Carteirada

Existe uma certa (e natural) reverência pelo “curriculum” das pessoas. Afinal, se a pessoa conquistou um título, é porque deve ser muito merecido. A partir daí, o que a pessoa fala transforma-se em uma espécie de “lei”. O píncaro da glória ocorre quando a pessoa é tratada como “especialista” pela imprensa. Neste ponto, não há o que se discutir, falou, tá falado.

Esta breve introdução vem a respeito de dois personagens que participaram anteontem do seminário do BNDES, que era sobre política fiscal, mas acabou sendo sobre política monetária: Joseph Stiglitz e André Lara Resende. Stiglitz é Prêmio Nobel, enquanto Lara Resende é um dos “pais do Real”. Os perfis de esquerda estão que nem pinto no lixo, repercutindo o “pensamento” dos dois como se fossem as tábuas trazidas por Moisés do Monte Sinai. E ai de você se tentar argumentar com “um Prêmio Nobel” ou com “um dos pais” do plano que simplesmente debelou a hiperinflação no Brasil? Não tem nem por onde começar.

Trata-se de uma falácia, claro. Joseph Stiglitz ganhou o seu Nobel por um trabalho de assimetria informacional, nada a ver com macroeconomia. Além disso, para cada Nobel que defende o que Stiglitz defende, há 10 que defendem o oposto. “Pensamento econômico mainstream” recebe este nome não é à toa.

O mesmo para Lara Resende. Os outros pais do Plano Real (Persio Arida, Edmar Bacha, Gustavo Franco, Pedro Malan) certamente não concordam com as sandices que Lara Resende vem defendendo. E são igualmente “pais do Plano Real”. Aliás, estão em maioria, como sempre.
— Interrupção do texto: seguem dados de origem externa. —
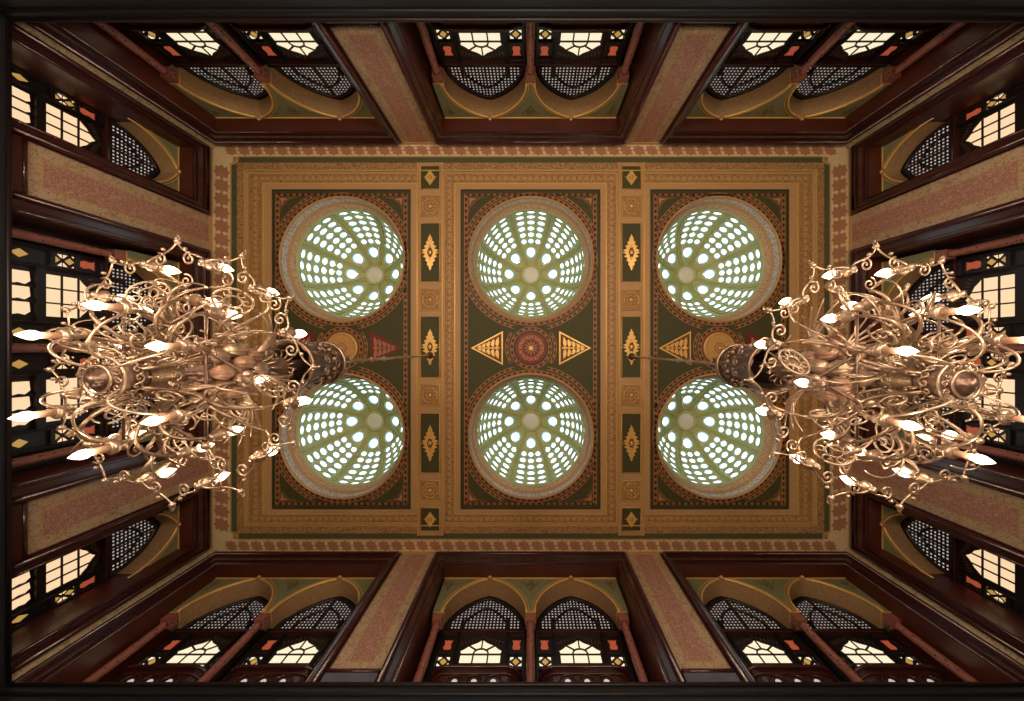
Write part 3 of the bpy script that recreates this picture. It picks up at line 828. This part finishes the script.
# columns ---------------------------------------------------------------
def make_column():
    root = empty('marble_column')
    mb = MB(); mb.lathe([(3.1, LED-1), (3.1, 215), (3.0, 240), (2.8, 268), (3.2, 270), (2.9, 271.5)], 'marble_pink', n=20); mb.build('shaft', root)
    mb = MB(); mb.box(-3.9, 3.9, -3.9, 3.9, 271.5, 278.6, 'marble_pink'); mb.box(-4.3, 4.3, -4.3, 4.3, 278.6, SPR, 'gold'); mb.build('capital', root)
    return root
col0 = [None]
def column(w, u, label):
    rz, fn = WALL[w]; p = fn(u)
    if col0[0] is None: o = col0[0] = make_column()
    else: o = copy_tree(col0[0])
    d = 16.0; off = {'front': (0, d), 'back': (0, -d), 'left': (-d, 0), 'right': (d, 0)}[w]
    place(o, (p[0]+off[0], p[1]+off[1], 0), rz)
    tag(o, label, 'column', 'pink marble columns under the arches')
    # timber post behind the column
# balcony boxes -------------------------------------------------------------
def make_box():
    root = empty('balcony_box')
    def plan(h, d, r=7, n=6):
        p = [(-h, 28)]+[(-h+r-r*cos(pi/2*i/n), d+r-r*sin(pi/2*i/n)) for i in range(n+1)]+[(h-r+r*sin(pi/2*i/n), d+r-r*cos(pi/2*i/n)) for i in range(n+1)]+[(h, 28)]
        return p
    mb = MB(); mb.flat(plan(30.5, 18.5, 11), LED-1, 236, 'dark_red_wood'); mb.build('box_body', root)
    mb = MB(); mb.flat(plan(32, 17, 11), 235.5, 238, 'mahogany')
    pl = plan(32, 16.8, 11); mb.tube([(x, y, 236.8) for x, y in pl], 1.1, 'mahogany', 6)
    pl = plan(31, 18, 11); mb.tube([(x, y, 233) for x, y in pl], .7, 'dark_red_wood', 6)
    mb.build('top_rail', root)
    mb = MB()
    for u in (-13, 0, 13):
        pts = [(u-5.6, 18, 221)]+[(u+5.6*-cos(pi*i/10), 18, 227+5*sin(pi*i/10)) for i in range(11)]+[(u+5.6, 18, 221)]
        mb.tube(pts, .55, 'mahogany', 5)
    mb.build('arch_carving', root)
    for u in (-13, 0, 13):
        mb = MB(); mb.wallp([(u+2*-cos(pi*i/8), 227.2+2.0*sin(pi*i/8)) for i in range(9)], 18.1, 18.6, 'pane_pale'); mb.build('lit_opening', root)
    return root
bx0 = [None]
def balcony(w, c, label):
    rz, fn = WALL[w]
    if bx0[0] is None: o = bx0[0] = make_box()
    else: o = copy_tree(bx0[0])
    place(o, fn(c), rz); tag(o, label, 'balcony box', 'bowed wooden boxes below the windows')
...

A autoridade concedida por um título muitas vezes serve de manto para preferências meramente ideológicas. Economistas (aliás, como qualquer cientista) têm suas próprias preferências, e você encontrará opinião para todos os gostos, sempre com um “carimbo de credibilidade”, dado por um título pomposo.
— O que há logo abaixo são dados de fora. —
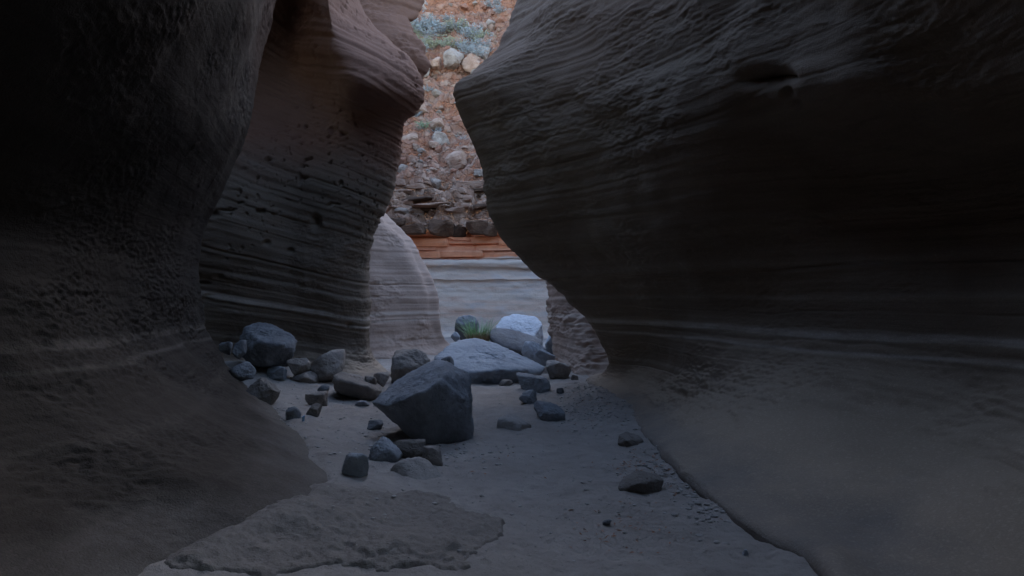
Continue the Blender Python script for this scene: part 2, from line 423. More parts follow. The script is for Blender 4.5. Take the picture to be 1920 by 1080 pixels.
R1 = [
 [(1095,722,11.6),(1125,700,11.4),(1141,680,11.1),(1121,640,11.0),(1090,590,11.0),(1035,530,11.0),(933,425,10.9),(900,300,10.8),(879,240,10.7),(860,165,10.6),(888,124,10.7),(940,78,10.75),(968,8,10.9),(1000,-60,11.1),(1130,-140,11.8),(1500,-200,12.3)],
 [(1165,775,9.0),(1200,735,9.6),(1225,690,10),(1215,640,10),(1205,595,9.9),(1178,530,9.8),(1115,425,9.5),(1075,300,9.25),(1062,235,9.15),(1055,165,9.1),(1062,100,9.1),(1073,50,9.15),(1083,0,9.2),(1115,-90,9.35),(1300,-210,9.9),(1700,-330,10)],
 [(1265,885,5.9),(1310,830,6.4),(1370,740,7.2),(1400,660,7.7),(1410,600,8.0),(1405,530,8.0),(1370,425,7.7),(1330,300,7.4),(1310,235,7.3),(1300,165,7.2),(1295,95,7.25),(1290,45,7.3),(1285,0,7.35),(1310,-130,7.4),(1450,-380,7.3),(1750,-620,7.3)],
 [(1400,1000,4.36),(1470,930,4.85),(1570,800,5.8),(1630,690,6.3),(1660,610,6.5),(1665,530,6.6),(1665,430,6.7),(1650,310,6.7),(1605,235,6.2),(1555,165,5.75),(1540,95,5.75),(1535,45,5.75),(1530,0,5.75),(1515,-150,5.5),(1440,-450,5.0),(1160,-1000,4.3)],
 [(1540,1082,3.68),(1640,1010,4.1),(1780,860,4.7),(1880,720,5.1),(1930,620,5.2),(1950,530,5.3),(1965,430,5.45),(1965,320,5.45),(1935,240,5.2),(1880,170,4.8),(1855,95,4.65),(1835,45,4.55),(1815,0,4.5),(1770,-200,4.3),(1600,-600,3.8),(1060,-1400,3.0)],
]
R1 = [C(c) for c in R1]
for k, dz in ((2, .03), (3, .06), (4, .06)):
    R1[k][0] = R1[k][0] + np.array([0, 0, dz]); R1[k][1] = R1[k][1] + np.array([0, 0, dz * .6])
n6 = [(1.35,2.0,0),(1.75,2.1,.07),(2.6,2.3,.42),(3.1,2.4,.9),(3.3,2.4,1.3),(3.4,2.4,1.65),(3.45,2.5,2.05),(3.4,2.5,2.5),(3.2,2.3,2.8),(2.95,2.2,3.1),(2.75,2.1,3.35),(2.6,2,3.55),(2.45,2,3.75),(2.1,2,4.2),(1.3,1.9,4.9),(.35,1.7,5.6)]
n6 = [np.array(t, float) for t in n6]
n7 = [p + np.array([.1, -4., 0]) for p in n6]; n8 = [p + np.array([3.0, -6.5, 0]) for p in n6]; n9 = [p + np.array([10., -7.5, 0]) for p in n6]
c0 = [p + np.array([1.6, 1.5, 0]) for p in R1[0]]; cm = [p + np.array([6.0, 1.8, 0]) for p in R1[0]]; ch = [p + np.array([.35, .75, 0]) for p in R1[0]]
cols = [cm, c0, ch] + R1 + [n6, n7, n8, n9]
def close_col(c, sx):
    base = c[0] + np.array([sx * .14 if sx > 0 else .12, 0, -.5 - c[0][2]])
    t1 = c[-1] + np.array([sx * 1.0, 0, .8]); t2 = c[-1] + np.array([sx * 14, 0, 1.4])
    return [base] + list(c) + [t1, t2]
cols = [close_col(c, 1) for c in cols]
cv = [18, 34, 46, 44, 36, 44, 60, 70, 40, 46, 40, 30, 30, 28, 16, 10, 4, 4]
wall_r, Qr = loft('canyon_wall_right', cols, [6, 8, 20, 120, 120, 110, 80, 24, 12, 8, 6], cv, M['tuff_right'], sgn=1, big=.10, med=.012, fine=.009, st=.5, groove=.5, pits=.1, calm=(.0, .5), dents=[(1432,150,46,24,.28),(1470,185,14,10,.08),(1490,205,10,9,.06),(1275,735,10,6,.05)])

# ------------------------------------------------------------------ near left wall with its ramp
L1 = [
 [(515,765,9.4),(470,735,9.5),(425,700,9.3),(395,655,9.1),(373,600,9),(361,510,8.9),(372,425,8.7),(420,322,8.4),(455,232,8.2),(481,100,8),(508,0,7.8),(520,-170,7.7),(300,-420,7.8)],
 [(580,835,7.0),(500,790,7.1),(410,745,7.2),(340,690,7.3),(290,610,7.3),(270,510,7.2),(280,420,7),(325,320,6.7),(375,230,6.45),(425,100,6.2),(465,0,6.05),(520,-200,5.9),(600,-800,5.8)],
 [(635,925,5.3),(520,870,5.3),(390,800,5.5),(280,720,5.7),(190,620,5.8),(150,510,5.8),(145,420,5.7),(185,320,5.45),(240,230,5.2),(310,100,4.95),(365,0,4.8),(480,-250,4.6),(700,-900,4.3)],
 [(560,1000,4.35),(430,920,4.5),(270,830,4.6),(150,740,4.7),(50,630,4.75),(0,510,4.8),(-15,420,4.8),(20,320,4.55),(80,230,4.3),(160,100,4.05),(220,0,3.9),(380,-300,3.7),(840,-1200,3.4)],
 [(300,1085,3.65),(150,1000,3.7),(0,900,3.75),(-120,780,3.8),(-220,640,3.8),(-270,510,3.9),(-285,410,3.9),(-250,300,3.75),(-180,200,3.5),(-90,60,3.25),(-20,-60,3.1),(220,-400,2.95),(860,-1500,2.8)],
]
L1 = [C(c) for c in L1]
l6 = [np.array(t, float) for t in [(-1.6,1.5,0),(-2,1.5,.25),(-2.5,1.5,.55),(-2.9,1.5,.9),(-3.2,1.5,1.3),(-3.4,1.5,1.7),(-3.4,1.5,2),(-3.3,1.5,2.3),(-3.1,1.4,2.6),(-2.8,1.3,2.9),(-2.5,1.2,3.3),(-1.5,1.1,4.3),(-.1,1,5.6)]]
l7 = [p + np.array([.2, -5.0, 0]) for p in l6]; l8 = [p + np.array([2.5, -9.5, 0]) for p in l6]; l9 = [p + np.array([10., -11.5, 0]) for p in l6]
lh = [p + np.array([-.35, .7, 0]) for p in L1[0]]; l0 = [p + np.array([-1.6, 1.3, 0]) for p in L1[0]]; lm = [p + np.array([-7, 1.6, 0]) for p in L1[0]]
cols = [close_col(c, -1) for c in [lm, l0, lh] + L1 + [l6, l7, l8, l9]]
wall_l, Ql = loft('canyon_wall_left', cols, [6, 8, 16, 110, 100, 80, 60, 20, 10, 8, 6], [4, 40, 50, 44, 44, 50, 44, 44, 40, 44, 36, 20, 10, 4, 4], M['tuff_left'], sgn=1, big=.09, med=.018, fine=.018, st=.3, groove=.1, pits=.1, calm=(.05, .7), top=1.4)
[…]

Como distinguir o certo do errado? Ou, pelo menos, aquilo que mais se aproxima da realidade? O chamado “mainstream”, que é o conjunto das hipóteses mais amplamente aceitas, dão uma boa pista. Nunca se trata de preto no branco, ainda mais quando se trata de uma ciência humana, como a economia. Mas indica mais ou menos a fonte de onde é mais seguro beber.

Além disso, faz sentido observar onde foi aplicado o receituário do “iluminado” que está pontificando, e quais foram os resultados. Depois do que aconteceu aqui mesmo no Brasil entre os anos de 2013-2016, não deveria haver muita dúvida a respeito.

Títulos, sem dúvida, são importantes e indicam que a pessoa, ao menos, tem preparo. Mas está longe de garantir que esteja certa 100% do tempo a respeito de tudo. O argumento de autoridade, desacompanhado de um racional minimamente embasado na realidade, não passa de uma carteirada.